Monday, April 15, 2019

Critique and Going Further With Your Writing


The value of critique, as one of our writers noted on Saturday, is that it offers differing perspectives. While many offer up the same intelligent criticisms of a piece—this needs clarifying, this requires more detail or better writing—some see no need to change this or that. Others in the critique group do.

I suppose this is why creativity is an individual expression. The ultimate decision rests with the writer.

Critique leaves the writer with much to chew on and digest when it comes to revising the piece. It is up to her to pick and choose which comments best serve her purpose.

But, perhaps, the biggest challenge and benefit that comes out of a critique is when writers encourage another writer to dig deep; what Natalie Goldberg in Writing Down the Bones, calls “going further.”

“Even if you have pushed yourself and feel you’ve broken through, push yourself further…ride that wave as long as you can. Don’t stop in the middle,” Goldberg writes.

So many writers—myself included—can stop short. As Goldberg jokes, we all know the writer who proclaims,” And then I woke up!” as a way to end the story.

Whether you’re writing fiction or memoir, taking it further is both risk and reward.
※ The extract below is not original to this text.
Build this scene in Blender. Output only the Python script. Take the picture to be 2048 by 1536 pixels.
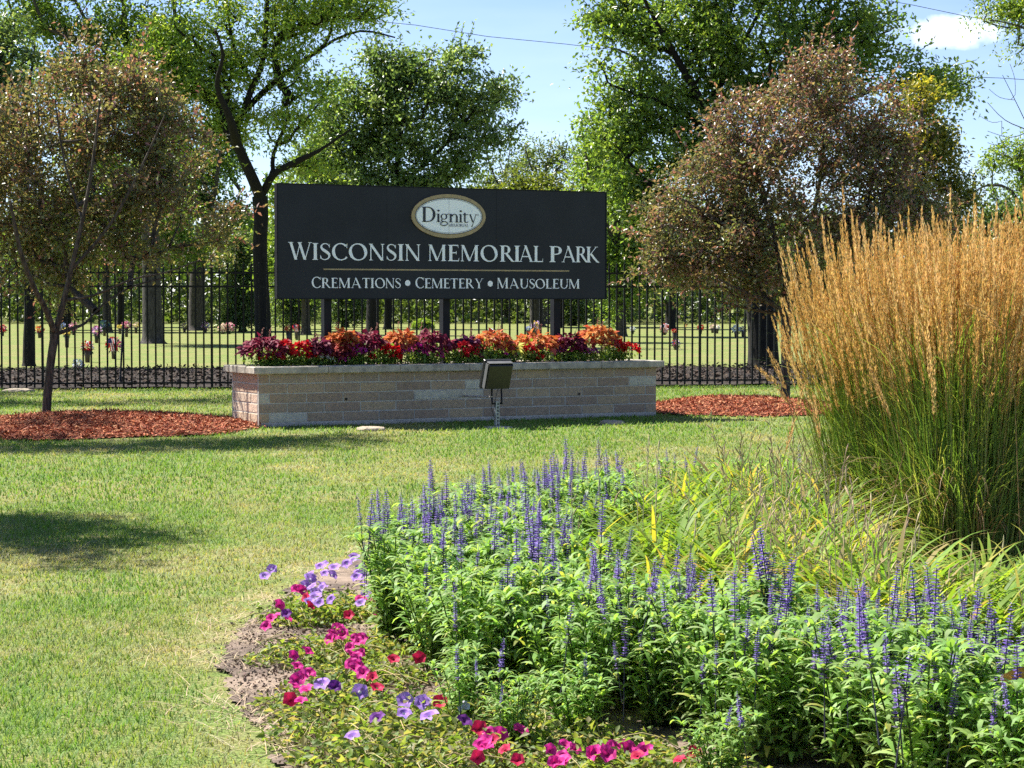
import bpy, math, random
import numpy as np
from mathutils import Vector, noise as mnoise

scene = bpy.context.scene
for o in list(bpy.data.objects):
    bpy.data.objects.remove(o, do_unlink=True)
col = scene.collection
rad = math.radians
R = np.random.default_rng(7)
random.seed(7)

# ------------------------------------------------------------------ camera, sky, sun, exposure
F = 4200.0            # focal length in photograph pixels (photo is 2048 x 1536)
EYE = 1.30
PITCH = math.atan((768 - 599) / F)
cam_d = bpy.data.cameras.new("camera")
cam = bpy.data.objects.new("camera", cam_d)
col.objects.link(cam)
cam_d.sensor_width = 36.0
cam_d.lens = 36.0 * F / 2048.0
cam_d.clip_start = 0.1
cam_d.clip_end = 6000
cam.location = (0, 0, EYE)
cam.rotation_euler = (math.pi / 2 - PITCH, 0, 0)
scene.camera = cam

SUN_EL, SUN_BACK = rad(52), rad(33)
sdir = Vector((-math.cos(SUN_BACK) * math.cos(SUN_EL), math.sin(SUN_BACK) * math.cos(SUN_EL), math.sin(SUN_EL)))
sun_d = bpy.data.lights.new("sun", 'SUN')
sun_d.energy = 5.0
sun_d.angle = rad(0.53)
sun_d.color = (1.0, 0.955, 0.88)
sun = bpy.data.objects.new("sun", sun_d)
col.objects.link(sun)
sun.rotation_euler = (-sdir).to_track_quat('-Z', 'Y').to_euler()
sun.location = (-20, 10, 30)

world = bpy.data.worlds.new("World")
scene.world = world
world.use_nodes = True
wn, wl = world.node_tree.nodes, world.node_tree.links
wn.clear()
w_out = wn.new('ShaderNodeOutputWorld')
w_bg = wn.new('ShaderNodeBackground')
w_bg.inputs['Strength'].default_value = 0.074
sky = wn.new('ShaderNodeTexSky')
sky.sky_type = 'NISHITA'
sky.sun_disc = False
sky.sun_elevation = SUN_EL
sky.sun_rotation = math.atan2(sdir.x, sdir.y)
sky.altitude = 200
sky.air_density = 0.75
sky.dust_density = 0.12
sky.ozone_density = 2.0
# thin high haze streaks and one small fair-weather cloud, as part of the sky itself
w_tc = wn.new('ShaderNodeTexCoord')
w_map = wn.new('ShaderNodeMapping')
w_map.inputs['Scale'].default_value = (3.0, 3.0, 16.0)
w_no = wn.new('ShaderNodeTexNoise')
w_no.inputs['Scale'].default_value = 2.2
w_no.inputs['Detail'].default_value = 6
w_rmp = wn.new('ShaderNodeValToRGB')
w_rmp.color_ramp.elements[0].position = 0.45
w_rmp.color_ramp.elements[0].color = (0, 0, 0, 1)
w_rmp.color_ramp.elements[1].position = 0.85
w_rmp.color_ramp.elements[1].color = (0.12, 0.12, 0.12, 1)
cdir = Vector(((1905 - 1024) / F, 1.0, (599 - 66) / F)).normalized()
w_sub = wn.new('ShaderNodeVectorMath'); w_sub.operation = 'SUBTRACT'
w_sub.inputs[1].default_value = cdir
w_scl = wn.new('ShaderNodeVectorMath'); w_scl.operation = 'MULTIPLY'
w_scl.inputs[1].default_value = (1 / 0.021, 1 / 0.021, 1 / 0.0075)
w_len = wn.new('ShaderNodeVectorMath'); w_len.operation = 'LENGTH'
w_no2 = wn.new('ShaderNodeTexNoise')
w_no2.inputs['Scale'].default_value = 90
w_no2.inputs['Detail'].default_value = 5
w_add = wn.new('ShaderNodeMath'); w_add.operation = 'MULTIPLY_ADD'
w_add.inputs[1].default_value = 1.5
w_cr = wn.new('ShaderNodeMapRange')
w_cr.inputs['From Min'].default_value = 2.0
w_cr.inputs['From Max'].default_value = 1.15
w_mx = wn.new('ShaderNodeMath'); w_mx.operation = 'MAXIMUM'
w_mix = wn.new('ShaderNodeMixRGB')
w_mix.inputs['Color2'].default_value = (9.0, 9.4, 9.8, 1)
wl.new(w_tc.outputs['Generated'], w_map.inputs['Vector'])
wl.new(w_map.outputs['Vector'], w_no.inputs['Vector'])
wl.new(w_no.outputs['Fac'], w_rmp.inputs['Fac'])
wl.new(w_tc.outputs['Generated'], w_sub.inputs[0])
wl.new(w_sub.outputs[0], w_scl.inputs[0])
wl.new(w_scl.outputs[0], w_len.inputs[0])
wl.new(w_tc.outputs['Generated'], w_no2.inputs['Vector'])
wl.new(w_no2.outputs['Fac'], w_add.inputs[0])
wl.new(w_len.outputs['Value'], w_add.inputs[2])
wl.new(w_add.outputs[0], w_cr.inputs['Value'])
wl.new(w_rmp.outputs['Color'], w_mx.inputs[0])
wl.new(w_cr.outputs[0], w_mx.inputs[1])
wl.new(w_mx.outputs[0], w_mix.inputs['Fac'])
w_tn = wn.new('ShaderNodeMixRGB'); w_tn.blend_type = 'MULTIPLY'; w_tn.inputs['Fac'].default_value = 1
w_tn.inputs['Color2'].default_value = (0.88, 0.87, 0.98, 1)
wl.new(sky.outputs['Color'], w_tn.inputs['Color1'])
wl.new(w_tn.outputs['Color'], w_mix.inputs['Color1'])
wl.new(w_mix.outputs['Color'], w_bg.inputs['Color'])
wl.new(w_bg.outputs['Background'], w_out.inputs['Surface'])

scene.view_settings.view_transform = 'Standard'
scene.view_settings.look = 'None'
scene.view_settings.exposure = 1.4
scene.view_settings.gamma = 1.0
scene.cycles.max_bounces = 9
scene.cycles.diffuse_bounces = 5
scene.cycles.transmission_bounces = 6
scene.cycles.glossy_bounces = 2
scene.cycles.transparent_max_bounces = 4
scene.cycles.use_adaptive_sampling = True
scene.cycles.adaptive_threshold = 0.02
scene.cycles.use_denoising = False

# ------------------------------------------------------------------ photograph pixel -> world
CP, SP = math.cos(PITCH), math.sin(PITCH)
def ray(px, py):
    x, u = (px - 1024) / F, (768 - py) / F
    return np.array([x, CP + u * SP, u * CP - SP])
def P(px, py, Y):                       # the point at distance Y seen at that pixel
    d = ray(px, py)
    return np.array([0, 0, EYE]) + d * (Y / d[1])
def G(px, py, z=0.0):                   # the point at height z seen at that pixel
    d = ray(px, py)
    return np.array([0, 0, EYE]) + d * ((z - EYE) / d[2])
def px_of(p):
    y = p[1] * CP - (p[2] - EYE) * SP
    return 1024 + F * p[0] / y, 768 - F * (p[1] * SP + (p[2] - EYE) * CP) / y

# ------------------------------------------------------------------ materials
def lin(r, g, b):
    f = lambda c: (c / 255) / 12.92 if c / 255 <= 0.04045 else ((c / 255 + 0.055) / 1.055) ** 2.4
    return (f(r), f(g), f(b))
def new_mat(name):
    m = bpy.data.materials.new(name)
    m.use_nodes = True
    n = m.node_tree.nodes
    return m, n, m.node_tree.links, n['Principled BSDF'], n['Material Output']
def leaf_mat(name, rough=0.5, spec=0.35, trans=0.35, tcol=(1.25, 1.2, 0.55), sheen=0.0):
    m, n, l, b, out = new_mat(name)
    a = n.new('ShaderNodeAttribute'); a.attribute_name = 'tint'
    b.inputs['Roughness'].default_value = rough
    b.inputs['Specular IOR Level'].default_value = spec
    l.new(a.outputs['Color'], b.inputs['Base Color'])
    t = n.new('ShaderNodeBsdfTranslucent')
    mu = n.new('ShaderNodeMixRGB'); mu.blend_type = 'MULTIPLY'; mu.inputs['Fac'].default_value = 1
    mu.inputs['Color2'].default_value = (*tcol, 1)
    l.new(a.outputs['Color'], mu.inputs['Color1'])
    l.new(mu.outputs['Color'], t.inputs['Color'])
    mx = n.new('ShaderNodeMixShader'); mx.inputs['Fac'].default_value = trans
    l.new(b.outputs[0], mx.inputs[1]); l.new(t.outputs[0], mx.inputs[2])
    l.new(mx.outputs[0], out.inputs['Surface'])
    return m
def noise_mat(name, c1, c2, scale=20, rough=0.8, bump=0.3, stretch=(1, 1, 1), detail=6, spec=0.3, metallic=0.0, c3=None, scale2=2.0, lo=.35, hi=.65):
    m, n, l, b, out = new_mat(name)
    tc = n.new('ShaderNodeTexCoord'); mp = n.new('ShaderNodeMapping')
    mp.inputs['Scale'].default_value = stretch
    no = n.new('ShaderNodeTexNoise'); no.inputs['Scale'].default_value = scale; no.inputs['Detail'].default_value = detail
    rp = n.new('ShaderNodeValToRGB')
    rp.color_ramp.elements[0].position = lo; rp.color_ramp.elements[0].color = (*c1, 1)
    rp.color_ramp.elements[1].position = hi; rp.color_ramp.elements[1].color = (*c2, 1)
    l.new(tc.outputs['Object'], mp.inputs['Vector']); l.new(mp.outputs['Vector'], no.inputs['Vector'])
    l.new(no.outputs['Fac'], rp.inputs['Fac'])
    src = rp.outputs['Color']
    if c3 is not None:
        n2 = n.new('ShaderNodeTexNoise'); n2.inputs['Scale'].default_value = scale2; n2.inputs['Detail'].default_value = 4
        l.new(tc.outputs['Object'], n2.inputs['Vector'])
        r2 = n.new('ShaderNodeValToRGB'); r2.color_ramp.elements[0].position = .45; r2.color_ramp.elements[1].position = .65
        l.new(n2.outputs['Fac'], r2.inputs['Fac'])
        mx = n.new('ShaderNodeMixRGB'); mx.inputs['Color2'].default_value = (*c3, 1)
        l.new(r2.outputs['Color'], mx.inputs['Fac']); l.new(src, mx.inputs['Color1'])
        src = mx.outputs['Color']
    l.new(src, b.inputs['Base Color'])
    b.inputs['Roughness'].default_value = rough
    b.inputs['Specular IOR Level'].default_value = spec
    b.inputs['Metallic'].default_value = metallic
    if bump:
        bp = n.new('ShaderNodeBump'); bp.inputs['Strength'].default_value = bump; bp.inputs['Distance'].default_value = 0.02
        l.new(no.outputs['Fac'], bp.inputs['Height']); l.new(bp.outputs['Normal'], b.inputs['Normal'])
    return m
def tint_mat(name, rough=0.85, scale=60, amount=0.35, bump=0.4, spec=0.25, dist=0.006):   # per-face tint with fine grain
    m, n, l, b, out = new_mat(name)
    a = n.new('ShaderNodeAttribute'); a.attribute_name = 'tint'
    tc = n.new('ShaderNodeTexCoord')
    no = n.new('ShaderNodeTexNoise'); no.inputs['Scale'].default_value = scale; no.inputs['Detail'].default_value = 8
    no.inputs['Roughness'].default_value = .7
    l.new(tc.outputs['Object'], no.inputs['Vector'])
    mr = n.new('ShaderNodeMapRange'); mr.inputs['From Min'].default_value = .3; mr.inputs['From Max'].default_value = .7
    mr.inputs['To Min'].default_value = 1 - amount; mr.inputs['To Max'].default_value = 1 + amount
    l.new(no.outputs['Fac'], mr.inputs['Value'])
    mu = n.new('ShaderNodeMixRGB'); mu.blend_type = 'MULTIPLY'; mu.inputs['Fac'].default_value = 1
    l.new(a.outputs['Color'], mu.inputs['Color1']); l.new(mr.outputs[0], mu.inputs['Color2'])
    l.new(mu.outputs['Color'], b.inputs['Base Color'])
    b.inputs['Roughness'].default_value = rough; b.inputs['Specular IOR Level'].default_value = spec
    if bump:
        bp = n.new('ShaderNodeBump'); bp.inputs['Strength'].default_value = bump; bp.inputs['Distance'].default_value = dist
        l.new(no.outputs['Fac'], bp.inputs['Height']); l.new(bp.outputs['Normal'], b.inputs['Normal'])
    return m
def plain_mat(name, c, rough=0.5, spec=0.4, metallic=0.0):
    return noise_mat(name, tuple(x * .85 for x in c), tuple(min(1, x * 1.12) for x in c), scale=14, rough=rough, bump=0.05, spec=spec, metallic=metallic)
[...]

How do we do go to the next level?

One way is to believe in your voice. Another is to have a strong understanding of what your story is about. Even silly entertaining novels like the Fifty Shades of Grey trilogy had a strong theme and the author knew her intention and her audience. It is surprising, especially in memoir, that writers learn along the way that what they are writing is a fiasco. The original idea or intent bears no resemblance to what they learn later along the journey that the real pull of a story, the real reason they are writing, is to bear witness to something. This always comes as a surprise. I was not who I thought I was…It brings them plummeting down to earth. It required breaking out of habitual thinking and tackling a subject or a life event, or a person who deeply affected them, in a new light  and with new eyes.

We live in a weary world, too much is happening. It's easier not to threaten our "status quo" thinking. That's where curiosity kicks in and the writer begins experimenting with expression, voice, a unique way of telling her story and shedding the old preconceived notions of right and wrong, good and bad. 
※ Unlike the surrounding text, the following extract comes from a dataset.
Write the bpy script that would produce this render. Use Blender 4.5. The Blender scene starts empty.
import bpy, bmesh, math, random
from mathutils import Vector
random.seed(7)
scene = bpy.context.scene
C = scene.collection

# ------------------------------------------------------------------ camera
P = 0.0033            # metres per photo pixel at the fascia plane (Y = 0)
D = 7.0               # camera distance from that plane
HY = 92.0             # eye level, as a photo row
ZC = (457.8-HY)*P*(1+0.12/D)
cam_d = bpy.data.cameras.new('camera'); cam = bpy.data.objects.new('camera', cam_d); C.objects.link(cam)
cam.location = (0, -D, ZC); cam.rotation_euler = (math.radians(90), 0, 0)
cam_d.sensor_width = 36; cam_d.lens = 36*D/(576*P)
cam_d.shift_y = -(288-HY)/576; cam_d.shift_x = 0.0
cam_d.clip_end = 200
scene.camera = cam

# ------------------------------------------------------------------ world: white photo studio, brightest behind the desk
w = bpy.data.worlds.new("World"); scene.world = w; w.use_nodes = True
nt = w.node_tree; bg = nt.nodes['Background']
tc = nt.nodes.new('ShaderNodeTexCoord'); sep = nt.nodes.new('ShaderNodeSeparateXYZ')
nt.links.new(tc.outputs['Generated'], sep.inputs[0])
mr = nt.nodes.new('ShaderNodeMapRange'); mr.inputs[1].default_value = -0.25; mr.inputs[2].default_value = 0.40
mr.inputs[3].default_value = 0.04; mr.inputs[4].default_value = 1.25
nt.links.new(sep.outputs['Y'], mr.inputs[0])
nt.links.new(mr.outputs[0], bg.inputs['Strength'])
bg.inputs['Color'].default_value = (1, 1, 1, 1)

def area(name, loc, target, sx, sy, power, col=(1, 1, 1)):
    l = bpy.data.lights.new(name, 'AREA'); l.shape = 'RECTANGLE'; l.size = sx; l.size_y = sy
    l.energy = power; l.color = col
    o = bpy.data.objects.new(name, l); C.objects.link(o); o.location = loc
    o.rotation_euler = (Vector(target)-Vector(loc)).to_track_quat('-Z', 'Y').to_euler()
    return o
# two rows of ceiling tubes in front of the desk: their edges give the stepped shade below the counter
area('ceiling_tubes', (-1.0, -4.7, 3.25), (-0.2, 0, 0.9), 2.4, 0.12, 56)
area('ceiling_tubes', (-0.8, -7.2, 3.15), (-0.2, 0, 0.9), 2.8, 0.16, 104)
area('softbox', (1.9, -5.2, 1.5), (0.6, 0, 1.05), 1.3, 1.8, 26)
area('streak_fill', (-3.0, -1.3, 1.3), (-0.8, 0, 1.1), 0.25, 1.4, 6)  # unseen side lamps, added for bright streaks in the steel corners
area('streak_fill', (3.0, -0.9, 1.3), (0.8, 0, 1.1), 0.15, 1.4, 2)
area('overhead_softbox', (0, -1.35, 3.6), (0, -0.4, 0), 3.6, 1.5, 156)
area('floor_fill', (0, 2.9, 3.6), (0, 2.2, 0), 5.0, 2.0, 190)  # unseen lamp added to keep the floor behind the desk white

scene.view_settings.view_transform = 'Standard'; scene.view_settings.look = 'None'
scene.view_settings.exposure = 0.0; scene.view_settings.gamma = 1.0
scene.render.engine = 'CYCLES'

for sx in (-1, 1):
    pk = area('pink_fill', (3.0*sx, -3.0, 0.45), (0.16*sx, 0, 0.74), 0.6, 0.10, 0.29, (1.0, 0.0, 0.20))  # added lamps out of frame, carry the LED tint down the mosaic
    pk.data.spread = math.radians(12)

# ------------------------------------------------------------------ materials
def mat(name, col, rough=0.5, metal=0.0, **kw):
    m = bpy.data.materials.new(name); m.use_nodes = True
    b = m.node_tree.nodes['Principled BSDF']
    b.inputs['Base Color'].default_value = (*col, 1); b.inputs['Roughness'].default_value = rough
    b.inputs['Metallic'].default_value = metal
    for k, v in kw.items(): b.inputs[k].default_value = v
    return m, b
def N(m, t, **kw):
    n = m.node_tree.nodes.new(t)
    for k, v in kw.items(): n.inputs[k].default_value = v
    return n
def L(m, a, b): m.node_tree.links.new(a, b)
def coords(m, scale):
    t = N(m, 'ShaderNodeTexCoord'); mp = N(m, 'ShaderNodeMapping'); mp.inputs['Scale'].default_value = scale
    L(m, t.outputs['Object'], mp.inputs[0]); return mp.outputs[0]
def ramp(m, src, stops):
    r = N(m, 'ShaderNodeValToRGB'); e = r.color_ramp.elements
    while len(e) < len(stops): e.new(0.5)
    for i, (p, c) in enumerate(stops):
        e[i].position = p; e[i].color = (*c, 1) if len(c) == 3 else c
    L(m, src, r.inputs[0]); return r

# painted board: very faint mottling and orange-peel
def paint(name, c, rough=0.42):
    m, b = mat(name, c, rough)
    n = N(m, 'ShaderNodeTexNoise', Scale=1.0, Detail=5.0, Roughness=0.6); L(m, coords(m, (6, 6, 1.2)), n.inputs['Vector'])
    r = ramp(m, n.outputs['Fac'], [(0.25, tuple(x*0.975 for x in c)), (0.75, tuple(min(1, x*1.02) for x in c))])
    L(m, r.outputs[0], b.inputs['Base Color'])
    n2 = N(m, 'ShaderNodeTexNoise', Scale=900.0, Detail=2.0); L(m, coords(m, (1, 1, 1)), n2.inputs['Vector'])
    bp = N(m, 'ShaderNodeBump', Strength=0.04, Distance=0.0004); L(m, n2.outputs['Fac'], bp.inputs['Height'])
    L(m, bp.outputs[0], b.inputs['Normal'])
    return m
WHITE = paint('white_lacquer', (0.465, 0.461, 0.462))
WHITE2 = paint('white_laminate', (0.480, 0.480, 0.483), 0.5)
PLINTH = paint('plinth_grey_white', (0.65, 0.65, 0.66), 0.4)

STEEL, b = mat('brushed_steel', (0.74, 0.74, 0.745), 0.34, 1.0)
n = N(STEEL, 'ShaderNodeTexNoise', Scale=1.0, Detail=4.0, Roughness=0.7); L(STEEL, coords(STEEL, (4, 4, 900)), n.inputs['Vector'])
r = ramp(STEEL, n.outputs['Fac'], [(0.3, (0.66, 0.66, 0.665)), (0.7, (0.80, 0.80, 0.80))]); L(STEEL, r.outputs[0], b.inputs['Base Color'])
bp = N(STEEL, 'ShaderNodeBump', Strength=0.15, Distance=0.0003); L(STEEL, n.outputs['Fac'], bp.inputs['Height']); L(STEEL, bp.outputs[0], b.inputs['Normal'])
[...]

If that quest, that curiosity, that willingness to break old patterns of thinking doesn't happen, the story meanders, peters out. Going further just became a threatening task, upending the "safety" of the person's habitual thinking.

Seeking out the deeper meaning that goes beyond ourselves and into the universal human journey is the creative writer's ultimate quest.
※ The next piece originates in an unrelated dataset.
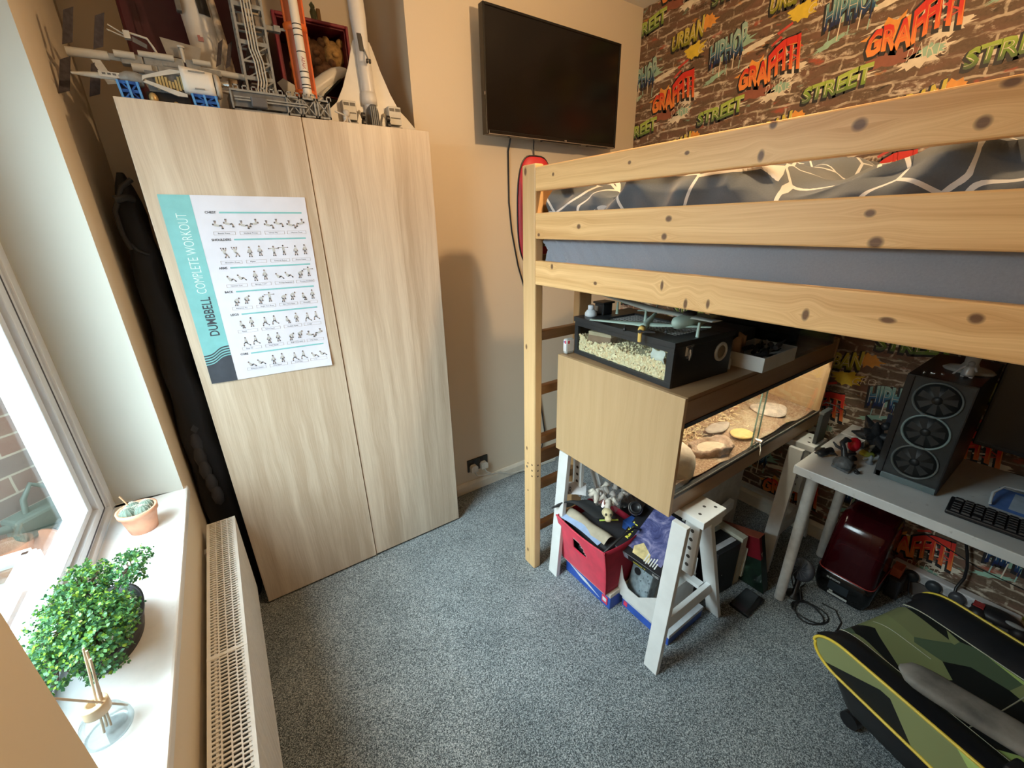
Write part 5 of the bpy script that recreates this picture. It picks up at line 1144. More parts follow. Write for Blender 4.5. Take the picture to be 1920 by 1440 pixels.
mb = MB(); mb.box(x0-.0008, .295, .020, x0+.001, .370, .030, 0); mb.box(x0-.0012, .300, .046, x0+.001, .375, .088, 1); mb.box(x0-.0012, .352, .034, x0, .366, .042, 0)
text(mb, 'ELEGOO', lambda u, v: (x0-.0014, .388-u, .098+v), .0085, 0, .052, offset=.04)
B(mb, 'front_display', [pm((.55, .60, .60), .4), pm((.03, .04, .05), .2)], t, fixn=False)
B(MB().box(2.15, .31, .13, 2.17, .35, .36), 'lift_column', M_grey, t)
t = T('desk_fan', 'small dark round desk fan beside the desk leg', 'fan', (1.885, .455, 0))
B(MB().lathe([(.034, 0), (.034, .006), (.012, .012), (.010, .10)], (1.885, .455, 0), 20), 'foot', M_black, t)
Mf = TR(1.885, .452, .155) @ RZ(-.5) @ RY(-1.15); mb = MB(); mb.lathe([(.050, -.012), (.052, 0), (.048, .012), (.02, .014), (.001, .015)], (0, 0, 0), 26, M=Mf); B(mb, 'head', pm((.045, .05, .065), .5), t)
mb = MB()
for k in range(12): a = 2*PI*k/12; mb.tube([Mf @ Vector((.012*math.cos(a), .012*math.sin(a), .0165)), Mf @ Vector((.046*math.cos(a+.3), .046*math.sin(a+.3), .0145))], .0012, 5)
B(mb, 'grille', pm((.12, .13, .15), .4), t)
B(MB().tube([(1.87, .46, .05), (1.86, .475, .10), (1.885, .485, .12), (1.91, .475, .07), (1.90, .44, .02), (1.87, .42, .006)], .003, 6), 'fan_lead', M_dark, label='thin looped lead in front of the small fan', cat='cable')
loop = [(1.83+.055*math.cos(a/10)+.012*math.sin(a/7), .37+.062*math.sin(a/10)+.008*math.cos(a/6), .0045+.0018*(a//63)) for a in range(0, 150, 4)]
B(MB().tube(loop+[(1.90, .43, .006), (1.95, .455, .006), (1.985, .45, .01)], .0032, 6), 'floor_cable', pm((.012, .013, .015), .5), label='black cable coiled in loops on the carpet by the printer', cat='cable')
B(MB().tube([(1.755, .31, .004), (1.80, .265, .004), (1.89, .27, .004), (1.94, .31, .005), (1.93, .36, .006)], .003, 6), 'second_floor_cable', pm((.012, .013, .015), .5), label='black cable curve lying nearest the camouflage chair on carpet', cat='cable')
# power strip
t = T('power_strip', 'white multi-socket power strip lying against the graffiti wall', 'power strip', (2.355, .04, .012))
st = MB(); st.box(-.022, -.20, 0, .022, .20, .052); Ms = RY(-.45)
B(st, 'body', pm((.62, .60, .60), .4), t, local=True, bevel=.006)
so = MB()
for k in range(5): so.cyl((-.0222, -.15+k*.075, .026), (-.0228, -.15+k*.075, .026), .02, n=18)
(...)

How else do we tap into our story and go further?


Relax and find a place to write that is perfect for you. Believe in yourself and your willingness to make a difference in the world with your writing. That takes courage, a leap of faith, right there.
As I sit here at the kitchen table, a gray and azure April morning sky frames the yellow and lime green forsythia and lawn. A shaft of brilliant sunshine breaks through the clouds. I feel on the brink of something new… a new story, a reflection, the next chapter in my life. And here I sit, writing away.


Of course, a writing group offers invaluable feedback on your work, as long as the feedback is honest. There is an accountability and intention to meeting with a group, setting a date to discuss your work. This is the work of our Women's Writing Circle.

How about you? How do you go about the task of "taking it one step further'?